Von Hartmut Krug | 10.11.2014
    Gleich zu Anfang liegt Curzio Malaparte an der Rampe im Smoking am Boden. Der Raucher leidet an Lungenkrebs und versucht einem Biografen einige Lebensdaten zu erzählen. Was bedeutet, er schreit sie mit heiserer Stimme hinaus, denn das Gebrüll ist ein enervierendes Stilmittel der Inszenierung. Doch die Zuschauer, die Autor und Roman nicht genauer kennen, stochern im Bedeutungsnebel dieser Inszenierung.
    Hochmütiger Regisseur
    Wieder einmal kümmert sich Regisseur Castorf hochmütig keinen Deut um die Zuschauer. Obwohl Mex Schlüpfer in zwischen Frack und Slip wechselndem Outfit zuweilen als kommentierender Erzähler für eine Inszenierung fungiert, die mit Malapartes Roman "Kaputt" und einigen Passagen aus seinem Roman "Haut" über die Kriegsschauplätze springt. Malaparte bereiste als Kriegsberichterstatter die Ukraine, Polen, Rumänien, Finnland und Italien, und Castorf folgt ihm. Malaparte, erst Faschist und später Kommunist, verkehrt in den Salons der Nazis und beschreibt deren alkoholisiertes Philosophieren so zynisch wie schwülstig. Zugleich liefert er Berichte von Gräueln und Pogromen wie dem an den Juden im rumänischen Jassy.
    Elf Schauspieler toben sich durch einen Theaterabend, der vor allem ein Live-Video ist. Die gelb ausgehangene, dunkle Bühne mit ihren schwarzen Säulenresten besitzt hinter zerbrochenen Quadern (Achtung: die Ruinen Europas!) ein kleines Planschbecken. Hier wird zum Schluss Jeanne Balibar in der Rolle Malapartes mit Margarita Breitkreiz als von der Prostitution gefährdetes junges Mädchen fast eine Stunde lang über Reinheit reden, während Margarita Breitkreiz sich kokett wie ein Fisch durch das flache Wasser bewegt.

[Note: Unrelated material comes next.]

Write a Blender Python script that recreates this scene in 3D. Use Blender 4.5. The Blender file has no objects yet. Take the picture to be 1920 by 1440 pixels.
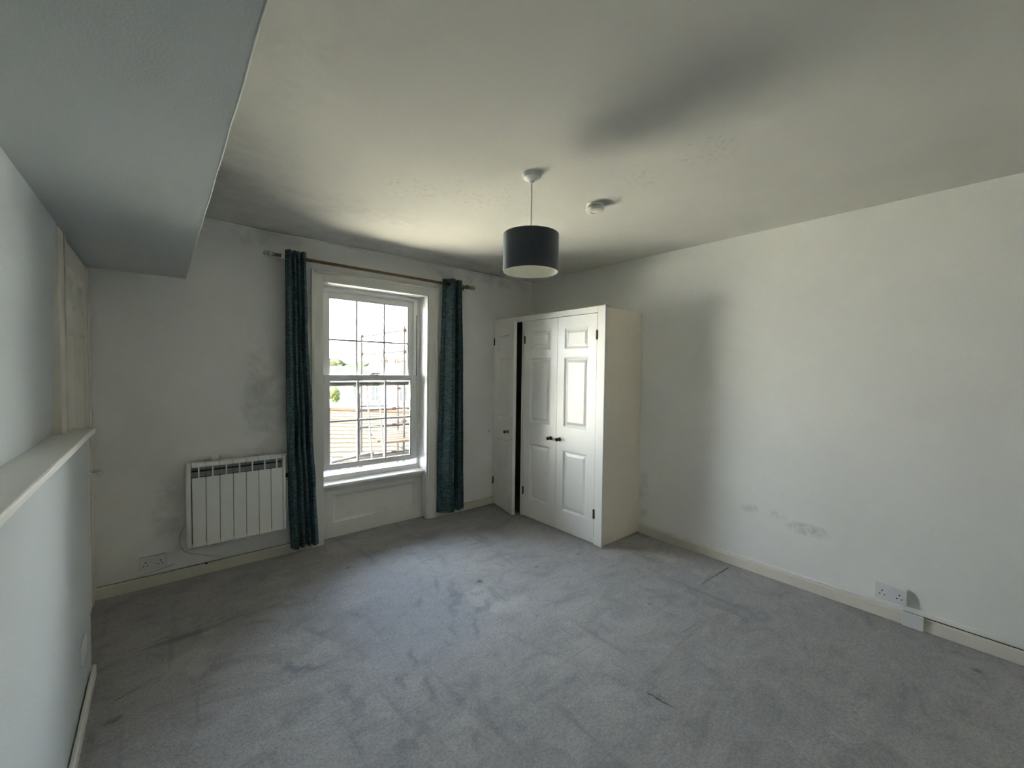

    Dramaturgisches Mittel verselbstständigt sich
    Über dem Wasser hängt im Hintergrund als nicht direkt einsehbarer Hauptspielort eine Art Wohnwagen. Darin findet fast alles statt. Nur selten kommen die Darsteller ins Offene. In grobkörnigem, die Augen peinigendem Live-Video wird stundenlang alles auf eine Leinwand übertragen. Hier verselbstständigt sich ein von Castorf einst entdecktes einleuchtendes dramaturgisches Mittel zu einem formal so beliebigen wie auch ästhetisch lächerlichen Effekt. Wie hier die Filmer hin und her eilen, wie immer der Mikrogalgen im Bild rumhängt, wie das Spiel der Darsteller zur expressiv unerträglichen Grimasse verkommt.
    Ja, ja, ist klar, das alles hat tieferen Sinn und Methode, und den repräsentativen Schauspieler darf es nun mal nicht mehr geben. Doch so, wie die Videobilder stundenlang auf gerastertem Untergrund dahin wischen, ist das nichts als Augenfolter. Castorf erzählt mit seinem überlangen, tatsächlich sechs Stunden dauerndem, redundantem Abend (es fehlt deutlich ein Dramaturg), dass die Menschen so böse wie der Krieg sind. Und immer spielt die Musik dazu, ob Opernarie oder Stimmungsmusik. Wahr ist hier nichts, auch nicht das, was Patrick Güldenberg als Hans Frank, Generalgouverneur des besetzen Polen, zum Besten gibt:
    "Ich habe Gewalt über Leben und Tod des polnischen Volkes. Aber ich bin nicht der König von Polen. Ich behandle die Polen mit der Hochherzigkeit und der wohlwollenden Sorge eines richtigen Königs. Aber ich bin kein richtiger König. Die Polen haben sich keinen König wie mich verdient. Sie sind ein undankbares Volk."
    Fahrig, überlang und redundant
    Ach ja, der Mensch ist schlecht. Aber er ist irgendwie auch ambivalent. Weshalb auch katholische Fieberträume Malapartes aufgesagt werden, - wie der von der Kreuzigung des Christuspferdes.
    Schauspielerisch wechselt das Spiel von unerträglich zu virtuos. Aber weil sich die Szenen ohne Zentrum mit ständigen, nicht immer gleich verständlichen Rollen- und Figurenwechseln dahin ziehen, steigt der Zuschauer oft aus. Bis mal eine effektvolle Szene kommt. So, wenn Frank Büttner als Max Schmeling mit Koliken nackt auf einen Kackeimer steigt.
    Was besonders ärgert an diesem inhaltlich wie formal läppischen Abend, ist die Selbstzufriedenheit des Regisseurs Castorf. Einem Regieanfänger hätte man viele der fahrig überlang redundanten Szenen einfach um die Ohren gehauen. Große Teile des Publikums retteten sich in den Schlaf oder in und nach der Pause aus dem Haus. Wer blieb, wachte auf in den Applaus für Castorf und sich selbst. Denn wer die Volksbühne zu seiner Lieblingsbühne erkoren hat, der wagt keine Kritik. Traurig, - diese Haltung und dieser Abend.